More than 15 months since the city shut down the Hope Center’s homeless shelter—which opened in December 2007—for zoning violations, Bare is still searching for ways—like street soccer—to serve their ever-increasing population. After conducting a clothing drive in December, he has recently hosted a series of Meet Your Neighbor events in neighborhood parks each Saturday. “If Hope can be seen as a community leader then middle class Charlottesville will trust us in taking care of the poor,” he says.

Bare also announced earlier this year that he was looking for a site to build a permanent homeless shelter, and that he had a benefactor to financially support its construction, but the project seems dormant for now. Most significantly, in March, Hope’s day shelter, known as Hope Village, was extended to five days a week from its previous three. Every Monday through Friday, from 8am to noon, the two-building complex behind Venable Elementary provides showers, a washer and dryer, and a computer room to 25 to 30 homeless and otherwise unemployed people.

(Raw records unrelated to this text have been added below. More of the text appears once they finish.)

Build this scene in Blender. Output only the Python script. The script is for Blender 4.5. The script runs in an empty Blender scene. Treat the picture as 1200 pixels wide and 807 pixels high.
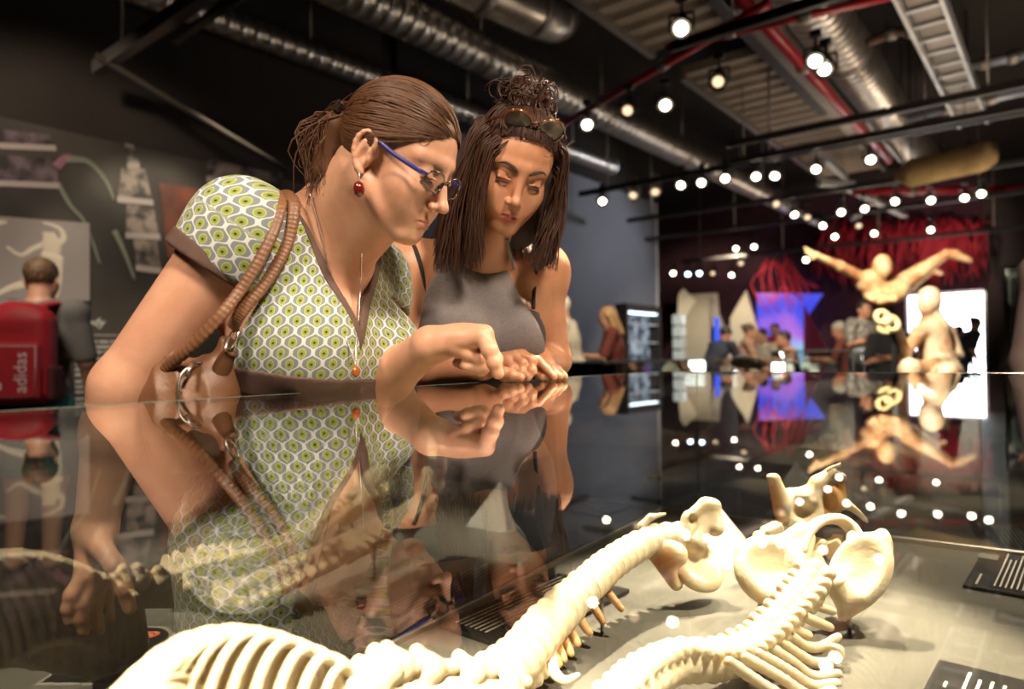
import bpy, math, random
import numpy as np
from mathutils import Vector, Matrix, Quaternion
random.seed(7)
RNG = np.random.default_rng(7)
S = bpy.context.scene
COL = S.collection
f4 = np.float32

# ------------------------------------------------------------------ camera
FPX, W, H = 800.0, 1200.0, 807.0
ZG = 1.08                       # height of the glass top of the case
CAM = np.array([0.0, 0.0, ZG + 0.047])
_p = math.radians(1.04); _r = 0.010
_up0 = np.array([0, -math.sin(_p), math.cos(_p)]); _rt0 = np.array([1.0, 0, 0]); FW = np.array([0, math.cos(_p), math.sin(_p)])
RT = (_rt0 - _r * _up0); RT /= np.linalg.norm(RT)
UPV = np.cross(RT, FW)

def ray(px, py):
    return RT * ((px - W / 2) / FPX) - UPV * ((py - H / 2) / FPX) + FW

def P(px, py, Z):
    """point seen at a place of the photograph, Z metres ahead of the lens"""
    return CAM + ray(px, py) * Z

def PZ(px, py, z):
    d = ray(px, py)
    return CAM + d * ((z - CAM[2]) / d[2])

def PV(px, py, p0, n):
    d = ray(px, py); n = np.asarray(n, float)
    return CAM + d * (np.dot(np.asarray(p0) - CAM, n) / np.dot(d, n))

cam_data = bpy.data.cameras.new('camera'); cam = bpy.data.objects.new('camera', cam_data); COL.objects.link(cam)
cam.matrix_world = Matrix(((RT[0], UPV[0], -FW[0], CAM[0]), (RT[1], UPV[1], -FW[1], CAM[1]), (RT[2], UPV[2], -FW[2], CAM[2]), (0, 0, 0, 1)))
cam_data.sensor_width = 36; cam_data.lens = 36 * FPX / W; cam_data.clip_start = 0.01; cam_data.clip_end = 200
cam_data.dof.use_dof = True; cam_data.dof.focus_distance = 1.08; cam_data.dof.aperture_fstop = 2.6
S.camera = cam

# ------------------------------------------------------------------ materials by node
class NT:
    def __init__(s, name):
        s.m = bpy.data.materials.new(name); s.m.use_nodes = True
        s.t = s.m.node_tree; s.t.nodes.clear()
        s.out = s.t.nodes.new('ShaderNodeOutputMaterial')
    def n(s, typ, **kw):
        nd = s.t.nodes.new(typ)
        for k, v in kw.items(): setattr(nd, k, v)
        return nd
    def l(s, a, b): s.t.links.new(a, b)
    def val(s, v):
        nd = s.n('ShaderNodeValue'); nd.outputs[0].default_value = v; return E(s, nd.outputs[0])

class E:
    """node maths written as plain expressions"""
    def __init__(s, nt, sock): s.nt, s.s = nt, sock
    def _op(s, op, *a):
        nd = s.nt.n('ShaderNodeMath', operation=op)
        for i, x in enumerate((s,) + a):
            if isinstance(x, E): s.nt.l(x.s, nd.inputs[i])
            else: nd.inputs[i].default_value = float(x)
        return E(s.nt, nd.outputs[0])
    def __add__(s, o): return s._op('ADD', o)
    __radd__ = __add__
    def __sub__(s, o): return s._op('SUBTRACT', o)
    def __rsub__(s, o): return (s * -1) + o
    def __mul__(s, o): return s._op('MULTIPLY', o)
    __rmul__ = __mul__
    def __truediv__(s, o): return s._op('DIVIDE', o)
    def cos(s): return s._op('COSINE')
    def sin(s): return s._op('SINE')
    def abs(s): return s._op('ABSOLUTE')
    def min(s, o): return s._op('MINIMUM', o)
    def max(s, o): return s._op('MAXIMUM', o)
    def lt(s, o): return s._op('LESS_THAN', o)
    def gt(s, o): return s._op('GREATER_THAN', o)
    def floor(s): return s._op('FLOOR')
    def fract(s): return s._op('FRACT')
    def pow(s, o): return s._op('POWER', o)
    def sqrt(s): return s._op('SQRT')

def mixc(nt, fac, a, b):
    nd = nt.n('ShaderNodeMix', data_type='RGBA')
    for i, x in ((0, fac), (6, a), (7, b)):
        if isinstance(x, E): nt.l(x.s, nd.inputs[i])
        elif hasattr(x, 'node'): nt.l(x, nd.inputs[i])
        elif isinstance(x, (int, float)): nd.inputs[i].default_value = x
        else: nd.inputs[i].default_value = (*x, 1) if len(x) == 3 else x
    return nd.outputs[2]

MATS = {}
def mat(name, col, rough=0.5, metal=0.0, col2=None, scale=8.0, stretch=(1, 1, 1), bump=0.0, bscale=None, spec=0.5,
        sss=0.0, sssr=(0.01, 0.004, 0.002), emit=None, estr=0.0, coat=0.0, trans=0.0, detail=4.0, lo=0.35, hi=0.65, tint=None, alpha=1.0, sheen=0.0):
    """a principled material; col2 mixes in by noise, tint mixes in by a vertex attribute"""
    if name in MATS: return MATS[name]
    nt = NT(name); b = nt.n('ShaderNodeBsdfPrincipled'); nt.l(b.outputs[0], nt.out.inputs[0])
    b.inputs['Roughness'].default_value = rough; b.inputs['Metallic'].default_value = metal
    b.inputs['Specular IOR Level'].default_value = spec
    b.inputs['Base Color'].default_value = (*col, 1)
    tc = nt.n('ShaderNodeTexCoord'); mp = nt.n('ShaderNodeMapping'); mp.inputs['Scale'].default_value = stretch
    nt.l(tc.outputs['Object'], mp.inputs[0])
    cs = None
    if col2 is not None:
        nz = nt.n('ShaderNodeTexNoise'); nz.inputs['Scale'].default_value = scale; nz.inputs['Detail'].default_value = detail
        nt.l(mp.outputs[0], nz.inputs[0])
        mr = nt.n('ShaderNodeMapRange'); mr.inputs[1].default_value = lo; mr.inputs[2].default_value = hi
        nt.l(nz.outputs[0], mr.inputs[0])
        cs = mixc(nt, E(nt, mr.outputs[0]), col, col2)
    if tint is not None:
        at = nt.n('ShaderNodeAttribute'); at.attribute_name = 'tint'
        cs = mixc(nt, E(nt, at.outputs['Fac']), cs if cs is not None else col, tint)
    if cs is not None: nt.l(cs, b.inputs['Base Color'])
    if bump:
        nb = nt.n('ShaderNodeTexNoise'); nb.inputs['Scale'].default_value = bscale or scale; nb.inputs['Detail'].default_value = 5
        nt.l(mp.outputs[0], nb.inputs[0]); bp = nt.n('ShaderNodeBump'); bp.inputs['Strength'].default_value = bump; bp.inputs['Distance'].default_value = 0.004
        nt.l(nb.outputs[0], bp.inputs['Height']); nt.l(bp.outputs[0], b.inputs['Normal'])
    if sss:
        b.inputs['Subsurface Weight'].default_value = sss; b.inputs['Subsurface Radius'].default_value = sssr; b.inputs['Subsurface Scale'].default_value = 1.0
    if emit is not None:
        b.inputs['Emission Color'].default_value = (*emit, 1); b.inputs['Emission Strength'].default_value = estr
    if coat: b.inputs['Coat Weight'].default_value = coat
    if trans: b.inputs['Transmission Weight'].default_value = trans
    if sheen: b.inputs['Sheen Weight'].default_value = sheen
    if alpha < 1: b.inputs['Alpha'].default_value = alpha
    MATS[name] = nt.m
    return nt.m

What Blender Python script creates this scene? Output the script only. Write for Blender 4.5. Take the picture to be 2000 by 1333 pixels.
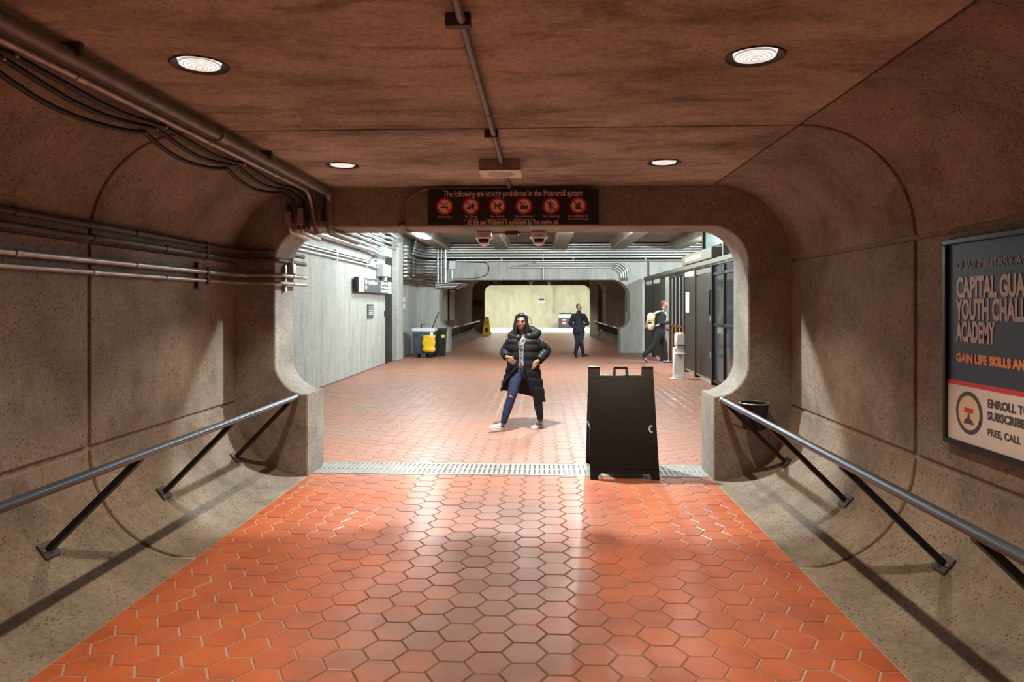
import bpy, math, random
from mathutils import Vector, Matrix

random.seed(7)
S = bpy.context.scene
for _o in list(bpy.data.objects):
    bpy.data.objects.remove(_o, do_unlink=True)
COL = S.collection
PI = math.pi
R = math.radians

# ------------------------------------------------------------------ camera
cam = bpy.data.cameras.new('camera')
cam.sensor_width = 36.0
cam.lens = 1350 / 2000 * 36.0
cam.shift_y = -69.5 / 2000
cam.clip_start = 0.05
cam.clip_end = 200
cam_o = bpy.data.objects.new('camera', cam)
cam_o.location = (0, 0, 1.65)
cam_o.rotation_euler = (R(90), 0, math.atan(58 / 1350))
COL.objects.link(cam_o)
S.camera = cam_o

# ------------------------------------------------------------------ world, exposure
world = bpy.data.worlds.new('world')
S.world = world
world.use_nodes = True
world.node_tree.nodes['Background'].inputs['Color'].default_value = (0.9, 0.85, 0.8, 1)
world.node_tree.nodes['Background'].inputs['Strength'].default_value = 0.008
vs = S.view_settings
vs.view_transform = 'Standard'
vs.look = 'None'
vs.gamma = 1.0
vs.use_curve_mapping = False
vs.exposure = 0.0

# light levels (W)
E_DOWN = 150.0        # recessed passage downlights
E_NEAR = 1250.0       # hall lamp just past the opening
E_HALL = 1900.0       # hall strip lamps, all but one added
E_FAR = 210.0        # end room lamps


def area_light(name, loc, sx, sy, energy, color, rot=(0, 0, 0), spread=180):
    l = bpy.data.lights.new(name, 'AREA')
    l.shape = 'RECTANGLE'
    l.size, l.size_y = sx, sy
    l.energy = energy
    l.color = color
    l.spread = R(spread)
    o = bpy.data.objects.new(name, l)
    o.location = loc
    o.rotation_euler = rot
    COL.objects.link(o)
    return o


def spot_light(name, loc, energy, color, size=120, blend=0.4, radius=0.09, parent=None, rot=(0, 0, 0)):
    l = bpy.data.lights.new(name, 'SPOT')
    l.energy = energy
    l.color = color
    l.spot_size = R(size)
    l.spot_blend = blend
    l.shadow_soft_size = radius
    o = bpy.data.objects.new(name, l)
    o.location = loc
    o.rotation_euler = rot
    COL.objects.link(o)
    if parent:
        o.parent = parent
    return o


# ------------------------------------------------------------------ materials
def nt(name):
    m = bpy.data.materials.new(name)
    m.use_nodes = True
    t = m.node_tree
    return m, t, t.nodes['Principled BSDF']


def plain(name, color, rough=0.5, metal=0.0, spec=0.5, emit=None, estr=0.0, alpha=None, trans=0.0, noise=0.0, nscale=20.0, bump=0.0):
    m, t, b = nt(name)
    b.inputs['Base Color'].default_value = (*color, 1)
    b.inputs['Roughness'].default_value = rough
    b.inputs['Metallic'].default_value = metal
    b.inputs['Specular IOR Level'].default_value = spec
    if trans:
        b.inputs['Transmission Weight'].default_value = trans
    if emit:
        b.inputs['Emission Color'].default_value = (*emit, 1)
        b.inputs['Emission Strength'].default_value = estr
    if noise or bump:
        g = t.nodes.new('ShaderNodeNewGeometry')
        n = t.nodes.new('ShaderNodeTexNoise')
        n.inputs['Scale'].default_value = nscale
        n.inputs['Detail'].default_value = 5
        t.links.new(g.outputs['Position'], n.inputs['Vector'])
        if noise:
            mp = t.nodes.new('ShaderNodeMapRange')
            mp.inputs['From Min'].default_value = 0.3
            mp.inputs['From Max'].default_value = 0.7
            mp.inputs['To Min'].default_value = 1 - noise
            mp.inputs['To Max'].default_value = 1 + noise
            t.links.new(n.outputs['Fac'], mp.inputs['Value'])
            mx = t.nodes.new('ShaderNodeVectorMath')
            mx.operation = 'SCALE'
            mx.inputs[0].default_value = color
            t.links.new(mp.outputs['Result'], mx.inputs['Scale'])
            t.links.new(mx.outputs['Vector'], b.inputs['Base Color'])
        if bump:
            bp = t.nodes.new('ShaderNodeBump')
            bp.inputs['Strength'].default_value = bump
            bp.inputs['Distance'].default_value = 0.01
            t.links.new(n.outputs['Fac'], bp.inputs['Height'])
            t.links.new(bp.outputs['Normal'], b.inputs['Normal'])
    return m


def ramp(t, stops, inp, interp='LINEAR'):
    r = t.nodes.new('ShaderNodeValToRGB')
    r.color_ramp.interpolation = interp
    e = r.color_ramp.elements
    while len(e) < len(stops):
        e.new(0.5)
    for k, (p, c) in enumerate(stops):
        e[k].position = p
        e[k].color = (*c, 1) if len(c) == 3 else c
    t.links.new(inp, r.inputs['Fac'])
    return r


def mixc(t, fac, a, b, blend='MIX'):
    m = t.nodes.new('ShaderNodeMix')
    m.data_type = 'RGBA'
    m.blend_type = blend
    if isinstance(fac, (int, float)):
        m.inputs['Factor'].default_value = fac
    else:
        t.links.new(fac, m.inputs['Factor'])
    for v, s in ((a, 'A'), (b, 'B')):
        sock = [i for i in m.inputs if i.name == s and i.type == 'RGBA'][0]
        if isinstance(v, tuple):
            sock.default_value = (*v, 1)
        else:
            t.links.new(v, sock)
    return [o for o in m.outputs if o.type == 'RGBA'][0]


def noise(t, vec, scale, detail=5, rough=0.6, dist=0.0):
    n = t.nodes.new('ShaderNodeTexNoise')
    n.inputs['Scale'].default_value = scale
    n.inputs['Detail'].default_value = detail
    n.inputs['Roughness'].default_value = rough
    n.inputs['Distortion'].default_value = dist
    t.links.new(vec, n.inputs['Vector'])
    return n.outputs['Fac']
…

In the courtyard of Hope Center, there are a few people smoking and drinking coffee, probably only because Bare is at the press conference across town. If he were here, he would be in the courtyard telling his guests to work on their resume, or taking them to a job fair. “We’ll point them in a direction,” Bare says. “We pray to God that they find work and we assume they do because they don’t come back.”

Or Bare’s prodding could simply have pushed them elsewhere, to the library or out into the streets. “People who come in either love me and Hope, or they hate us,” he says. “We will help you but you have to help yourself. We’ll reach out our hand but you’ll have to take it. We’ll encourage you but you’re going to have to step up on your own.”